Frejat se referia ao set do Barão Vermelho, e foi que ele fez, cantando “Bete Balanço” e “Pro Dia Nascer Feliz”. Agora, ainda mais, a selvageria e rusticidade da voz de Cazuza soa substituída pela elegância dos graves de Frejat. Ao lado de uma banda vestida quase como um grupo de talk show – com camisas combinadas e cabelos brancos –, o ex-guitarrista do Barão Vermelho parece criar um clima mais adequado à sua postura.
A eficiência noventista
Os anos 1990 voltaram à tona no palco do João Rock 2015 com a energia emanada por Skank e Planet Hemp. O grupo mineiro segue sem perder a mão na escolha de repertório e relação com o público. Faixas que remetem aos tempos mais desapegados do quarteto, como “Saideira”, soam enérgicas, e ganham contraponto numa mescla eficiente com o pop rock dos últimos discos da banda – tais quais “Ainda Gosto Dela” e “Uma Canção é Pra Isso”.

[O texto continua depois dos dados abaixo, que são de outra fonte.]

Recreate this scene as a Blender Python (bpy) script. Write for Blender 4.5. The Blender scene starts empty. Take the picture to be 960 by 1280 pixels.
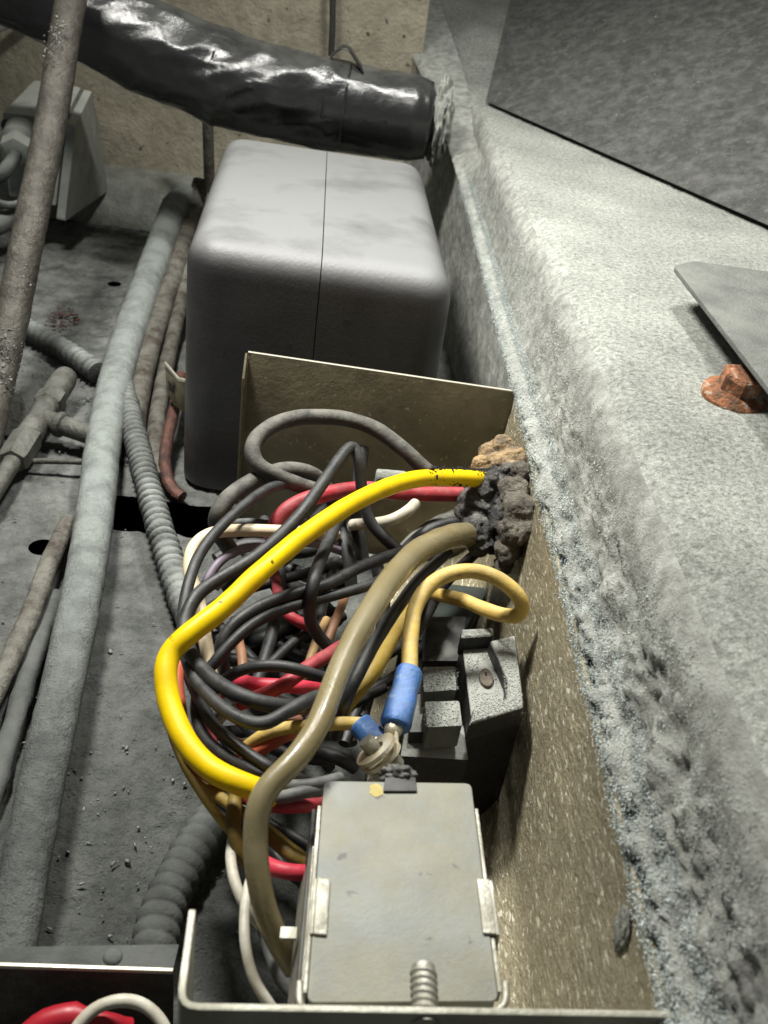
import bpy, bmesh, math, random
import numpy as np
from mathutils import Vector, Matrix, noise

random.seed(7); rng = np.random.default_rng(7)
S = 0.01                       # everything below is written in centimetres
sc = bpy.context.scene
COL = sc.collection

# ------------------------------------------------------------------ camera
FPX = 1211.0
RIGHT = Vector((.9916, .0238, .1252)).normalized()
FWD = Vector((.0483, .8393, -.5413)); FWD = (FWD - RIGHT * FWD.dot(RIGHT)).normalized()
DOWN = FWD.cross(RIGHT).normalized()
CAM = Vector((0, 0, 33))
cam = bpy.data.cameras.new('camera'); co = bpy.data.objects.new('camera', cam); COL.objects.link(co)
m = Matrix.Identity(4)
for i in range(3):
    m[i][0] = RIGHT[i]; m[i][1] = -DOWN[i]; m[i][2] = -FWD[i]; m[i][3] = CAM[i] * S
co.matrix_world = m
cam.sensor_fit = 'VERTICAL'; cam.sensor_height = 36; cam.lens = FPX / 1280 * 36
cam.clip_start = 0.01; cam.clip_end = 20
cam.dof.use_dof = True; cam.dof.focus_distance = 0.42; cam.dof.aperture_fstop = 22
sc.camera = co

# ------------------------------------------------------------------ light
w = bpy.data.worlds.new('World'); sc.world = w; w.use_nodes = True
bg = w.node_tree.nodes['Background']; bg.inputs[0].default_value = (.96, 1.0, .97, 1); bg.inputs[1].default_value = 0.06
def lamp(name, loc, aim, size, power, color, spread=180):
    l = bpy.data.lights.new(name, 'AREA'); l.shape = 'DISK'; l.size = size * S; l.energy = power; l.color = color
    l.spread = math.radians(spread)
    o = bpy.data.objects.new(name, l); COL.objects.link(o); o.location = Vector(loc) * S
    o.rotation_euler = (Vector(aim) - Vector(loc)).to_track_quat('-Z', 'Y').to_euler()
    return o
lamp('work_lamp', (9, 63, 76), (6, 50, 8), 10, 2.9, (1.0, .99, .935), 150)
lamp('inspection_light', (-22, 50, 70), (7, 44, 10), 12, 3.5, (1.0, .985, .92), 120)
sc.view_settings.view_transform = 'Standard'; sc.view_settings.look = 'None'
sc.view_settings.exposure = 0.18; sc.view_settings.gamma = 1.0
sc.cycles.max_bounces = 8

# ------------------------------------------------------------------ helpers
def ray(px, py):
    return RIGHT * ((px - 480) / FPX) + DOWN * ((py - 640) / FPX) + FWD
def P(px, py, z):                # point of the place at height z seen there in the photo
    d = ray(px, py); return CAM + d * ((z - CAM.z) / d.z)
def PD(px, py, dep): return CAM + ray(px, py) * dep
def PY(px, py, Y): d = ray(px, py); return CAM + d * (Y / d.y)
def PX(px, py, X): d = ray(px, py); return CAM + d * (X / d.x)
def depth(p): return (Vector(p) - CAM).dot(FWD)

def root(name, label, cat, loc, group=None):
    o = bpy.data.objects.new(name, None); COL.objects.link(o); o.location = Vector(loc) * S
    o.empty_display_size = .01
    return tag(o, label, cat, group)
def tag(o, label=None, cat=None, group=None, kind=None):
    if label: o['label'] = label
    if cat: o['category'] = cat
    if group: o['group'] = group
    if kind: o['kind'] = kind
    return o
def base_of(o):
    v = Vector((0, 0, 0))
    while o: v += Vector(o.location); o = o.parent
    return v
def build(name, verts, faces, mat, parent=None, smooth=True, autosmooth=None):
    vs = np.array([tuple(v) for v in verts], dtype=float) * S
    if parent is None:
        lo, hi = vs.min(0), vs.max(0); org = Vector(((lo[0] + hi[0]) / 2, (lo[1] + hi[1]) / 2, lo[2]))
    else: org = base_of(parent)
    vs = vs - np.array(org)
    me = bpy.data.meshes.new(name); me.from_pydata(vs.tolist(), [], [tuple(f) for f in faces]); me.validate()
    bm = bmesh.new(); bm.from_mesh(me); bmesh.ops.recalc_face_normals(bm, faces=bm.faces); bm.to_mesh(me); bm.free()
    me.materials.append(mat)
    if smooth:
        me.polygons.foreach_set('use_smooth', [True] * len(me.polygons))
        if autosmooth is not None: me.set_sharp_from_angle(angle=math.radians(autosmooth))
    o = bpy.data.objects.new(name, me); COL.objects.link(o)
    if parent is None: o.location = org
    else: o.parent = parent
    return o
def build_bm(name, bm, mat, parent=None, smooth=True, autosmooth=35):
    bm.verts.index_update()
    v = [x.co.copy() for x in bm.verts]; f = [[q.index for q in p.verts] for p in bm.faces]; bm.free()
    return build(name, v, f, mat, parent, smooth, autosmooth)

def spline(pts, step=.25):
    pts = [Vector(p) for p in pts]
    if len(pts) < 3:
        n = max(2, int((pts[1] - pts[0]).length / step)); return [pts[0].lerp(pts[1], i / n) for i in range(n + 1)]
    e = [pts[0] * 2 - pts[1]] + pts + [pts[-1] * 2 - pts[-2]]
    out = []
    for i in range(1, len(e) - 2):
        p0, p1, p2, p3 = e[i - 1:i + 3]
        n = max(2, int((p2 - p1).length / step))
        for k in range(n):
            t = k / n
            out.append(.5 * ((2 * p1) + (p2 - p0) * t + (2 * p0 - 5 * p1 + 4 * p2 - p3) * t * t + (3 * p1 - p0 - 3 * p2 + p3) * t ** 3))
    out.append(e[-2])
    for _ in range(3):            # relax the hand-placed corners
        out = [out[0]] + [(out[i - 1] + out[i] * 2 + out[i + 1]) / 4 for i in range(1, len(out) - 1)] + [out[-1]]
    return out
def tube_data(path, rad, seg=14, cap=True, disp=None):
    """rad: number or f(i, s); disp(point, angle, s) -> extra radius"""
    n = len(path); vs = []; fs = []
    T = [(path[min(i + 1, n - 1)] - path[max(i - 1, 0)]).normalized() for i in range(n)]
    up = Vector((0, 0, 1)) if abs(T[0].z) < .9 else Vector((1, 0, 0))
    N = (up - T[0] * up.dot(T[0])).normalized(); s = 0
    for i in range(n):
        if i: s += (path[i] - path[i - 1]).length
        N = (N - T[i] * N.dot(T[i])).normalized(); B = T[i].cross(N)
        r = rad(i, s) if callable(rad) else rad
        for k in range(seg):
            a = 2 * math.pi * k / seg; d = N * math.cos(a) + B * math.sin(a)
            rr = r + (disp(path[i] + d * r, a, s) if disp else 0)
            vs.append(path[i] + d * rr)
    for i in range(n - 1):
        for k in range(seg):
            a, b = i * seg + k, i * seg + (k + 1) % seg
            fs.append((a, b, b + seg, a + seg))
    if cap:
        for i, q in ((0, -1), (n - 1, 1)):
            r = rad(i, s) if callable(rad) else rad
            c = len(vs); vs.append(path[i] + T[i] * q * r * .25)
            for k in range(seg):
                fs.append((c, i * seg + k, i * seg + (k + 1) % seg) if q < 0 else (c, i * seg + (k + 1) % seg, i * seg + k))
    return vs, fs
def tube(name, path, rad, mat, parent=None, seg=14, cap=True, disp=None, autosmooth=50):
    v, f = tube_data(path, rad, seg, cap, disp); return build(name, v, f, mat, parent, True, autosmooth)
def wob(p, sc_, amp): return noise.noise(Vector(p) * sc_) * amp

def prism_bm(top, vec, bevel=0, seg=2):
    """closed prism: polygon `top` swept by vec"""
    bm = bmesh.new(); top = [Vector(p) for p in top]; vec = Vector(vec)
    a = [bm.verts.new(p) for p in top]; b = [bm.verts.new(p + vec) for p in top]
    bm.faces.new(a); bm.faces.new(b[::-1]); n = len(a)
    for i in range(n): bm.faces.new((a[i], b[i], b[(i + 1) % n], a[(i + 1) % n]))
    bmesh.ops.recalc_face_normals(bm, faces=bm.faces)
    if bevel: bmesh.ops.bevel(bm, geom=bm.edges[:], offset=bevel, segments=seg, profile=.6, affect='EDGES', clamp_overlap=True)
    return bm
def prism(name, top, vec, mat, parent=None, bevel=.05, seg=2):
    return build_bm(name, prism_bm(top, vec, bevel, seg), mat, parent)
def hexa(name, top4, bot4, mat, parent=None, bevel=.05, seg=2):
    bm = bmesh.new(); a = [bm.verts.new(p) for p in top4]; b = [bm.verts.new(p) for p in bot4]
    bm.faces.new(a); bm.faces.new(b[::-1])
    for i in range(4): bm.faces.new((a[i], b[i], b[(i + 1) % 4], a[(i + 1) % 4]))
    bmesh.ops.recalc_face_normals(bm, faces=bm.faces)
    if bevel: bmesh.ops.bevel(bm, geom=bm.edges[:], offset=bevel, segments=seg, profile=.6, affect='EDGES', clamp_overlap=True)
    return build_bm(name, bm, mat, parent)
def round_poly(pts, r, n=5):
    out = []
    pts = [Vector(p) for p in pts]; m_ = len(pts)
    for i in range(m_):
        p, a, b = pts[i], pts[i - 1], pts[(i + 1) % m_]
        u = (a - p).normalized(); v = (b - p).normalized()
        for k in range(n + 1):
            t = k / n; q0 = p + u * r; q1 = p + v * r
            out.append(q0 * (1 - t) ** 2 + p * 2 * t * (1 - t) + q1 * t * t)
    return out
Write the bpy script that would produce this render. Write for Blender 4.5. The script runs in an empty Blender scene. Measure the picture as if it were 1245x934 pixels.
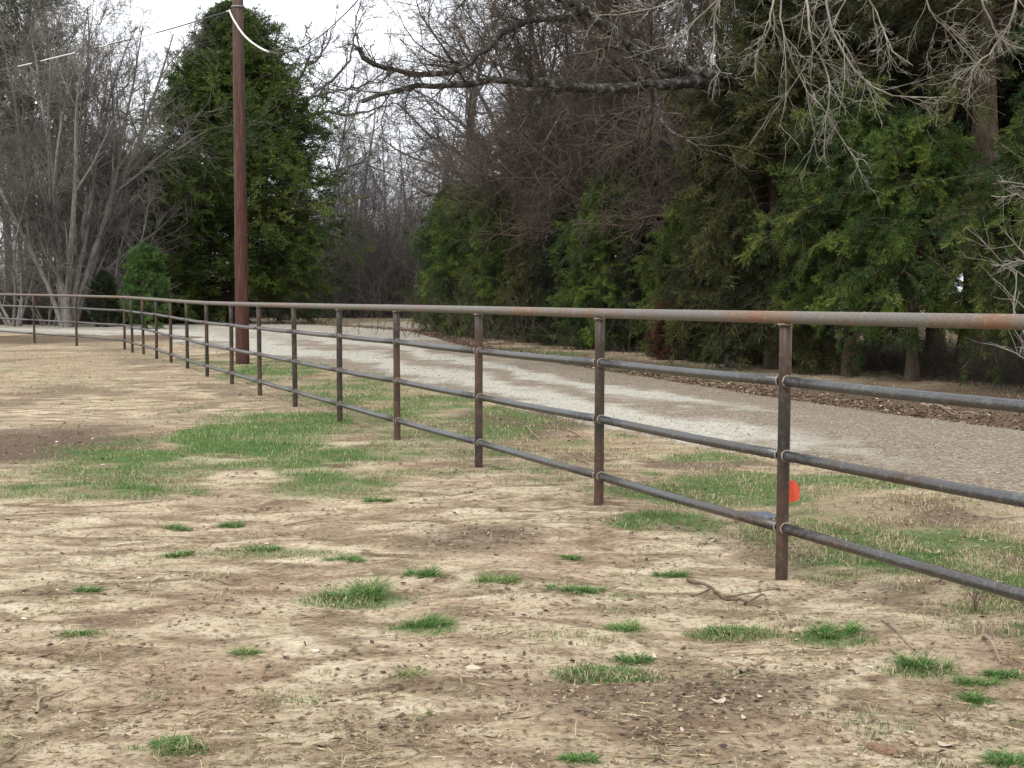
import bpy, math
import numpy as np
from mathutils import Vector

# ------------------------------------------------------------------ camera, sky, sun, exposure
scene = bpy.context.scene
C = scene.collection
CAM_Z = 1.615
FPX = 1660.0                      # focal length in photo pixels (photo 1245 wide)
PITCH = math.atan(111.0 / FPX)

cam_data = bpy.data.cameras.new("camera")
cam = bpy.data.objects.new("camera", cam_data)
C.objects.link(cam)
cam.location = (0, 0, CAM_Z)
cam.rotation_euler = (math.radians(90) - PITCH, 0, 0)
cam_data.sensor_width = 36.0
cam_data.lens = 36.0 * FPX / 1245.0
cam_data.clip_start = 0.1
cam_data.clip_end = 2000.0
scene.camera = cam

SUN_EL, SUN_AZ = math.radians(52), math.radians(205)
world = bpy.data.worlds.new("World")
scene.world = world
world.use_nodes = True
wn, wl = world.node_tree.nodes, world.node_tree.links
wn.clear()
w_out = wn.new("ShaderNodeOutputWorld")
w_bg = wn.new("ShaderNodeBackground")
w_bg.inputs["Strength"].default_value = 0.11
sky = wn.new("ShaderNodeTexSky")
sky.sky_type = 'NISHITA'
sky.sun_disc = False
sky.sun_elevation = SUN_EL
sky.sun_rotation = SUN_AZ
sky.air_density = 1.0
sky.dust_density = 3.0
w_tc = wn.new("ShaderNodeTexCoord")
w_ns = wn.new("ShaderNodeTexNoise")
w_ns.inputs["Scale"].default_value = 2.2
w_ns.inputs["Detail"].default_value = 6
w_rp = wn.new("ShaderNodeValToRGB")
w_rp.color_ramp.elements[0].position = 0.30
w_rp.color_ramp.elements[0].color = (0.80, 0.80, 0.80, 1)
w_rp.color_ramp.elements[1].position = 0.55
w_rp.color_ramp.elements[1].color = (0.97, 0.97, 0.97, 1)
w_mx = wn.new("ShaderNodeMix")
w_mx.data_type = 'RGBA'
w_mx.inputs[7].default_value = (7.9, 8.1, 8.4, 1)      # overcast cloud layer
wl.new(w_tc.outputs["Generated"], w_ns.inputs["Vector"])
wl.new(w_ns.outputs["Fac"], w_rp.inputs["Fac"])
wl.new(w_rp.outputs["Color"], w_mx.inputs[0])
wl.new(sky.outputs["Color"], w_mx.inputs[6])
wl.new(w_mx.outputs[2], w_bg.inputs["Color"])
wl.new(w_bg.outputs["Background"], w_out.inputs["Surface"])

sun_data = bpy.data.lights.new("sun", 'SUN')
sun_data.energy = 1.0
sun_data.angle = math.radians(14)
sun_data.color = (1.0, 0.96, 0.90)
sun = bpy.data.objects.new("sun", sun_data)
C.objects.link(sun)
sd = Vector((math.sin(SUN_AZ) * math.cos(SUN_EL), math.cos(SUN_AZ) * math.cos(SUN_EL), math.sin(SUN_EL)))
sun.rotation_euler = sd.to_track_quat('Z', 'Y').to_euler()

scene.view_settings.view_transform = 'Standard'
scene.view_settings.look = 'None'
scene.view_settings.gamma = 1.0
scene.view_settings.use_curve_mapping = False
scene.view_settings.exposure = 0.95
scene.render.engine = 'CYCLES'
scene.cycles.max_bounces = 5
scene.cycles.diffuse_bounces = 2
scene.cycles.glossy_bounces = 2
scene.cycles.transparent_max_bounces = 4

# ------------------------------------------------------------------ numeric helpers
def hash2(ix, iy, seed):
    h = (ix.astype(np.int64) * 374761393 + iy.astype(np.int64) * 668265263 + seed * 1442695041) & 0x7fffffff
    h = ((h ^ (h >> 13)) * 1274126177) & 0x7fffffff
    h = h ^ (h >> 16)
    return (h & 0xffffff) / float(0xffffff)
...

O Planet Hemp, mesmo prejudicado pelo horário (o show terminou mais de 3h da manhã), conseguiu criar momentos de pura animação. A leveza de Marcelo D2 e BNegão, revezando de maneiro entrosada os vocais, cria a liga para o potente instrumental. A cereja do bolo foi a entrada de Pitty para cantar, de maneira totalmente espontânea (ela foi quase arrastada ao palco por D2), a faixa de encerramento, “Mantenha O Respeito”.
Nostalgia anacrônica
O João Rock 2015 ainda contou com CPM 22 (de volta com as guitarras), Detonautas, Gabriel O Pensador, e deixou uma certeza: a de que faltaram artistas emergentes na escalação.
Enquanto em 2014 o Vespas Mandarinas e o Vanguart ganharam espaço, este ano, apenas uma banda em início de carreira tocou: a vencedora de um concurso organizado pelo festival. O Samanah tocou na abertura do evento, quando uma pequena fatia do público tinha chegado ao Parque de Exposições do Ribeirão Preto.
A trajetória do João Rock deixa evidente a predileção do evento pelos artistas já consagrados e que são garantia de sucesso (esse tipo de line-up também facilita a venda de ingressos). O festival, contudo, deixa de lado a oportunidade de fomentar algo novo, ou de fazer a roda girar, sem atrações menores.
Diferente do que faz o Porão do Rock, festival já tradicional de Brasília que coloca artistas menores em palcos e horários estratégicos, o João Rock segue sem abrir espaço para apostas - bandas que poderiam solidificar a carreira a partir de um show em um evento de grande nome.
A reportagem viajou a convite da organização do João Rock.